GIVEN TASK: From the first line of the listing below to the line with "COL = SC.collection", print each line exactly, and nothing more. Leave out the pictures.

## BEGIN SUPPLIED RECORDS

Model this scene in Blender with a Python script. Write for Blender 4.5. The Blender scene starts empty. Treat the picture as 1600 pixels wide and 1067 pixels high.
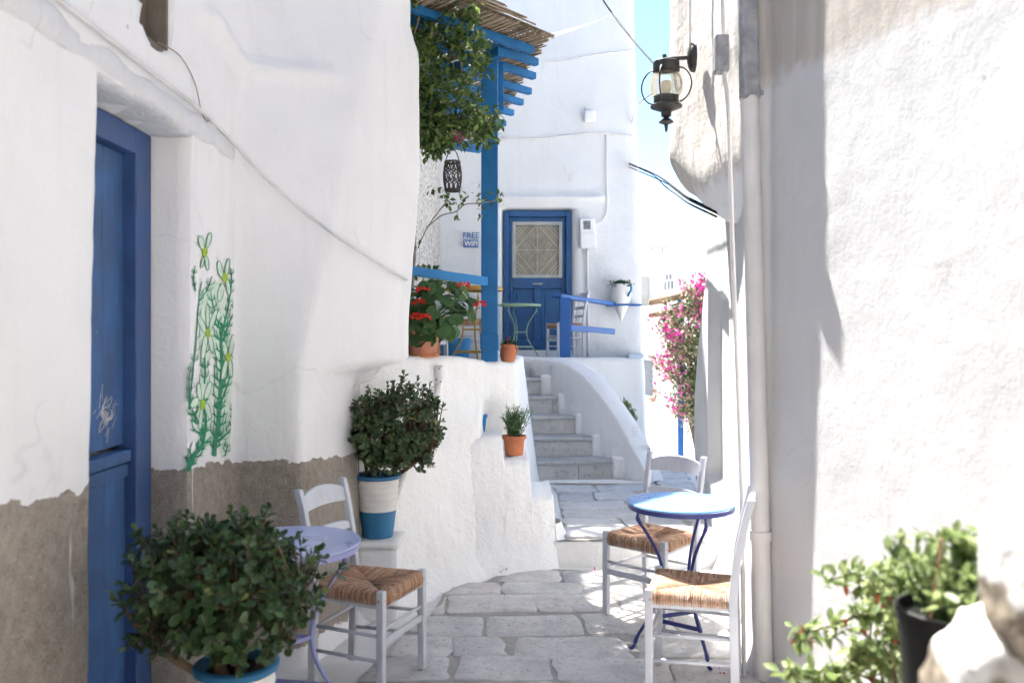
import bpy, bmesh, math, random
import numpy as np
from mathutils import Vector, Matrix, noise as mnoise

random.seed(7)
R = math.radians
SC = bpy.context.scene
COL = SC.collection

# ------------------------------------------------------------------ camera
F, CX, HZ, EYE = 1333.3, 800.0, 525.0, 1.6
cam_data = bpy.data.cameras.new('camera')
cam = bpy.data.objects.new('camera', cam_data)
COL.objects.link(cam)
cam.location = (0, 0, EYE)
cam.rotation_euler = (R(90), 0, 0)
cam_data.sensor_width = 36
cam_data.lens = 30
cam_data.shift_y = -8.5 / 1600
cam_data.clip_start = 0.05
cam_data.clip_end = 600
cam_data.dof.use_dof = True
cam_data.dof.focus_distance = 6.2
cam_data.dof.aperture_fstop = 2.6
SC.camera = cam

# ------------------------------------------------------------------ light
SUN_AZ, SUN_EL = 25.5, 61.0          # degrees left of straight ahead, above the horizon
w = bpy.data.worlds.new('World'); SC.world = w; w.use_nodes = True
wn = w.node_tree.nodes; wl = w.node_tree.links
sky = wn.new('ShaderNodeTexSky'); sky.sky_type = 'NISHITA'; sky.sun_disc = False
sky.sun_elevation = R(SUN_EL); sky.sun_rotation = R(-SUN_AZ)
sky.dust_density = 0.0; sky.ozone_density = 2.0; sky.air_density = 1.0
wn['Background'].inputs['Strength'].default_value = 0.066
wl.new(sky.outputs[0], wn['Background'].inputs['Color'])
sun_d = bpy.data.lights.new('sun', 'SUN'); sun_d.energy = 4.7; sun_d.angle = R(0.53); sun_d.color = (1.0, 0.965, 0.925)
sun = bpy.data.objects.new('sun', sun_d); COL.objects.link(sun)
SUN = Vector((-math.sin(R(SUN_AZ)) * math.cos(R(SUN_EL)), math.cos(R(SUN_AZ)) * math.cos(R(SUN_EL)), math.sin(R(SUN_EL))))
sun.rotation_euler = SUN.to_track_quat('Z', 'Y').to_euler()
sun.location = (-6, 10, 18)
SC.view_settings.view_transform = 'Standard'
SC.view_settings.look = 'None'
SC.view_settings.gamma = 1
SC.view_settings.use_curve_mapping = False
SC.view_settings.exposure = 2.2
SC.render.engine = 'CYCLES'
cy = SC.cycles
cy.use_denoising = True
cy.max_bounces = 6; cy.diffuse_bounces = 4; cy.glossy_bounces = 2; cy.transmission_bounces = 6
cy.transparent_max_bounces = 8
cy.use_adaptive_sampling = True; cy.adaptive_threshold = 0.05; cy.adaptive_min_samples = 8
cy.sample_clamp_indirect = 8

# ------------------------------------------------------------------ helpers
def at(px, py, d):
    """the place that lies d metres ahead, seen at photo pixel px, py"""
    return Vector(((px - CX) * d / F, d, EYE - (py - HZ) * d / F))

def zat(px, py, z):
    d = (EYE - z) * F / (py - HZ)
    return Vector(((px - CX) * d / F, d, z))

def ss(x, a, b):
    t = max(0.0, min(1.0, (x - a) / (b - a)))
    return t * t * (3 - 2 * t)

def lerp(a, b, t): return a + (b - a) * t

def nz(p, s, seed=0.0):
    return mnoise.noise(Vector((p[0] * s + seed, p[1] * s - seed, p[2] * s + 2 * seed)))

def lumps(p, amp=1.0):
    return amp * (0.010 * nz(p, 1.3) + 0.006 * nz(p, 3.7, 5) + 0.0028 * nz(p, 11, 9) + 0.0012 * nz(p, 30, 3))

class MB:
    """collects shapes for ONE mesh object"""
    def __init__(s): s.v = []; s.f = []
    def add(s, vs, fs):
        o = len(s.v); s.v += [tuple(x) for x in vs]; s.f += [tuple(i + o for i in q) for q in fs]; return s
    def box(s, c, size, rot=None):
        c = Vector(c); h = Vector(size) / 2
        vs = [Vector((x * h.x, y * h.y, z * h.z)) for x in (-1, 1) for y in (-1, 1) for z in (-1, 1)]
        if rot is not None: vs = [rot @ v for v in vs]
        return s.add([c + v for v in vs], [(0, 1, 3, 2), (4, 6, 7, 5), (0, 4, 5, 1), (2, 3, 7, 6), (0, 2, 6, 4), (1, 5, 7, 3)])
    def span(s, a, b):
        a, b = Vector(a), Vector(b)
        return s.box((a + b) / 2, [abs(x) for x in (b - a)])
    def bar(s, p0, p1, wd, ht, up=(0, 0, 1), w1=None, h1=None):
        p0, p1 = Vector(p0), Vector(p1); t = (p1 - p0).normalized(); up = Vector(up)
        side = t.cross(up)
        if side.length < 1e-4: side = t.cross(Vector((0, 1, 0)))
        side.normalize(); u = side.cross(t)
        w1 = w1 or wd; h1 = h1 or ht
        vs = []
        for p, a, b in ((p0, wd, ht), (p1, w1, h1)):
            vs += [p - side * a / 2 - u * b / 2, p + side * a / 2 - u * b / 2, p + side * a / 2 + u * b / 2, p - side * a / 2 + u * b / 2]
        return s.add(vs, [(3, 2, 1, 0), (4, 5, 6, 7), (0, 1, 5, 4), (1, 2, 6, 5), (2, 3, 7, 6), (3, 0, 4, 7)])
    def tube(s, pts, r, n=8, flat=1.0, cap=True):
        pts = [Vector(p) for p in pts]; m = len(pts)
        rs = r if isinstance(r, (list, tuple)) else [r] * m
        vs = []; ref = None
        for i, p in enumerate(pts):
            t = (pts[min(i + 1, m - 1)] - pts[max(i - 1, 0)])
            if t.length < 1e-9: t = Vector((0, 0, 1))
            t.normalize()
            if ref is None:
                ref = t.cross(Vector((0, 0, 1)))
                if ref.length < 1e-3: ref = Vector((1, 0, 0))
            ref = (ref - t * ref.dot(t)).normalized(); b = t.cross(ref)
            for k in range(n):
                a = 2 * math.pi * k / n
                vs.append(p + ref * math.cos(a) * rs[i] + b * math.sin(a) * rs[i] * flat)
        fs = [(i * n + k, i * n + (k + 1) % n, (i + 1) * n + (k + 1) % n, (i + 1) * n + k) for i in range(m - 1) for k in range(n)]
        if cap: fs += [tuple(range(n))[::-1], tuple((m - 1) * n + k for k in range(n))]
        return s.add(vs, fs)
    def lathe(s, prof, n=28, c=(0, 0, 0), cap=True):
        c = Vector(c); m = len(prof)
        vs = [c + Vector((r * math.cos(2 * math.pi * k / n), r * math.sin(2 * math.pi * k / n), z)) for r, z in prof for k in range(n)]
        fs = [(i * n + k, i * n + (k + 1) % n, (i + 1) * n + (k + 1) % n, (i + 1) * n + k) for i in range(m - 1) for k in range(n)]
        if cap: fs += [tuple(range(n))[::-1], tuple((m - 1) * n + k for k in range(n))]
        return s.add(vs, fs)
    def sheet(s, fn, us, vs_, closed=False):
        nu, nv = len(us), len(vs_)
        pts = [fn(u, v) for u in us for v in vs_]
        fs = [(i * nv + j, (i + 1) * nv + j, (i + 1) * nv + j + 1, i * nv + j + 1) for i in range(nu - 1) for j in range(nv - 1)]
        return s.add(pts, fs)
    def prism(s, outline, z0, z1):
        n = len(outline)
        vs = [(x, y, z0) for x, y in outline] + [(x, y, z1) for x, y in outline]
        fs = [tuple(range(n))[::-1], tuple(range(n, 2 * n))] + [(i, (i + 1) % n, n + (i + 1) % n, n + i) for i in range(n)]
        return s.add(vs, fs)
    def build(s, name, mat, parent=None, smooth=False, bevel=0, kind=None, seg=2, angle=None, fix=True):
        me = bpy.data.meshes.new(name)
        me.from_pydata(s.v, [], s.f); me.validate(); me.update()
        if fix:
            bm = bmesh.new(); bm.from_mesh(me); bmesh.ops.recalc_face_normals(bm, faces=bm.faces); bm.to_mesh(me); bm.free()
        return link(name, me, mat, parent, smooth, bevel, kind, seg, angle)

def link(name, me, mat, parent=None, smooth=False, bevel=0, kind=None, seg=2, angle=None):
    o = bpy.data.objects.new(name, me); COL.objects.link(o)
    if mat is not None and not me.materials: me.materials.append(mat)
    if smooth:
        me.polygons.foreach_set('use_smooth', [True] * len(me.polygons))
        if angle: me.set_sharp_from_angle(angle=R(angle))
    if bevel:
        b = o.modifiers.new('bevel', 'BEVEL'); b.width = bevel; b.segments = seg; b.limit_method = 'ANGLE'; b.angle_limit = R(40)
    if parent: o.parent = parent
    if kind: o['kind'] = kind
    return o

def tag(o, label, cat, group=None, kind=None):
    o['label'] = label; o['category'] = cat
    if group: o['group'] = group
    if kind: o['kind'] = kind
    return o

def thing(name, label, cat, loc=(0, 0, 0), rz=0, group=None):
    o = bpy.data.objects.new(name, None); COL.objects.link(o)
    o.location = loc; o.rotation_euler = (0, 0, rz); o.empty_display_size = 0.1
    return tag(o, label, cat, group)

def children(o): return [c for c in bpy.data.objects if c.parent == o]

def copy_tree(o, parent=None):
    c = o.copy(); COL.objects.link(c); c.parent = parent
    for ch in children(o): copy_tree(ch, c)
    return c

# ------------------------------------------------------------------ materials
def new_mat(name):
    m = bpy.data.materials.new(name); m.use_nodes = True
    nt = m.node_tree
    return m, nt.nodes, nt.links, nt.nodes['Principled BSDF']

def N(nodes, kind, **kw):
    n = nodes.new('ShaderNode' + kind)
    for k, v in kw.items():
        if k in n.inputs.keys(): n.inputs[k].default_value = v
        else: setattr(n, k, v)
    return n

def ramp(nodes, links, src, stops, interp='LINEAR'):
    r = nodes.new('ShaderNodeValToRGB'); r.color_ramp.interpolation = interp
    e = r.color_ramp.elements
    while len(e) < len(stops): e.new(0.5)
    for el, (p, c) in zip(e, stops):
        el.position = p; el.color = (c, c, c, 1) if isinstance(c, (int, float)) else (*c, 1)
    links.new(src, r.inputs[0]); return r.outputs[0]

def mixc(nodes, links, fac, a, b, mode='MIX'):
    n = nodes.new('ShaderNodeMix'); n.data_type = 'RGBA'; n.blend_type = mode
    for i, s in ((0, fac), (6, a), (7, b)):
        if hasattr(s, 'is_linked'): links.new(s, n.inputs[i])
        elif isinstance(s, (int, float)): n.inputs[i].default_value = s
        else: n.inputs[i].default_value = (*s, 1)
    return n.outputs[2]

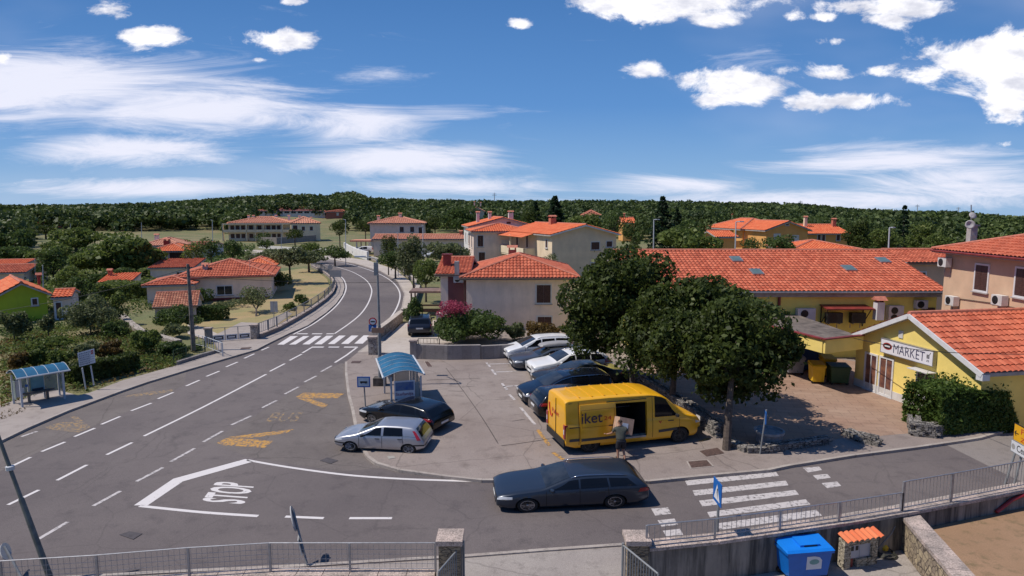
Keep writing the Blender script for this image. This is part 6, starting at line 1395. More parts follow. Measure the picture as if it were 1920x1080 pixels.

## END SUPPLIED RECORDS

WRITTEN RESPONSE:
Model this scene in Blender with a Python script. Write for Blender 4.5. The Blender scene starts empty. Treat the picture as 1600 pixels wide and 1067 pixels high.
import bpy, bmesh, math, random
import numpy as np
from mathutils import Vector, Matrix, noise as mnoise

random.seed(7)
R = math.radians
SC = bpy.context.scene
COL = SC.collection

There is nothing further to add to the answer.